At which point he came around the corner.

“You forgot your date of birth & I heard that, Aria!”

“Oh so there’s nothing wrong with your hearing then ahe?”

“You need to work on your fucking attitude”

“Yes Mother! – And there we go again, Graham, a fine example for all the staff to see just exactly how you’ve been speaking to me! And you know what, you’re the one with my goddamn passport – work it the fuck out!”

It was only then I thought to myself ; How far can I push this?! Can he fire me?!

He might have enough bottle to think he can get away with speaking to people like that – I bet he was surprised when it turned out I wasn’t in fact Polish & could speak even better English that him – but evidently, he doesn’t have the balls to go firing someone from another department he has no right even being in.

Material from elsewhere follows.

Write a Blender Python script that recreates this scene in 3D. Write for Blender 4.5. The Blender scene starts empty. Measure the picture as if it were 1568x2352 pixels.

Hot damn did I give back every little bit & more. And you know, ever since, everyone has treated me real nice – obviously they know they don’t want to fuck with me.

Even if my own boss won’t stand by her staff, her assistants will & they were nothing but supportive of me. Infact one woman, Wilma – she’s a total angel – told me how proud she was that I had talked back to Graham, who very much needs a good kicking.

Some personnel skills ahe folks! – Me, not him.


Responses

  1. Oh I love a good argument in the workplace, it’s character building. You go with your Bad Self! He bloody deserved it too, what a complete tool! And clearly a bully. bet he went home and cried into his cornflakes!
    Lola x

  2. “work it the fuck out” JAJAJAJAJA (In mexico we laugh in the JAJA format rather than the HAHA…anyway) JAJAJAJA

  3. QAQAQAQAQAQAQA!!

    and this is how we laugh in Scotland.